Boaty McBoatface
A great week for the Internet, Artificial Intelligence and corporate embarrassment. In separate incidents the Natural Environment Research Council (NERC) asked the public to suggest a new name for its £200M new research ship. The runaway leader soon became “RRS Boaty McBoatface”. In a similar but unrelated incident Microsoft has had to take its new Twitter Autobot “Tay” offline because the target Millennial demographic taught it to say really bad things like:
“Want to hear a joke? Women’s rights.” (Racist, sexist, anti-sematic stuff came tumbling out too).
So what has this taught us? One opinion is that this proves that the Internet is full of “fuckwads” (a new one for me but excellent use of expletives).
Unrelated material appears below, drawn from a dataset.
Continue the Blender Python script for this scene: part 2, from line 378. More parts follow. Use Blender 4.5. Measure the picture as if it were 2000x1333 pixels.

Although a fair point, I’m not going along with that because Boaty McBoatface is clear genius. As for teaching a computer to be the most embarrassing corporate mouthpiece it can be, I think that too is genius. Clearly anyone who actually holds the views that they have taught Tay to express is indeed a fuckwad. We’ll never get to the truth behind that, but assuming that isn’t the case, this is a brilliant example of exposing corporate stupidity.
Tay obviously hasn’t been created by stupid people but who in their right mind thought it wise to expose a cognitive computer’s adaptive response, with no filter, to the jungle of the Internet? It’s a PR disaster for Microsoft but it is a really good learning point for the AI business. IBM’s Watson was terrible in its first Jeopardy round – have a look at the documentary on YouTube on it. I was amazed at how embarrassed I felt for a machine. However it learnt quickly, which was the point and critically, it was surrounded by IBMers feeding it the answers from the other contestants -certainly not people on the Internet at large.
So I re-learnt this week that the Internet is full of hilarious, somewhat wicked people (and some really bad ones). I also learnt that the big ticket in AI after you build these machines is to select your teacher carefully.
We all had bad teachers at school, usually due to their ability to make whatever their subject was utterly boring. However, none of mine set out to teach me evil. The Internet is a wonderful collection of human knowledge and opinion but it takes a conscience to interpret it, which computers do not have (as usual, I end with one of my favourite words), yet.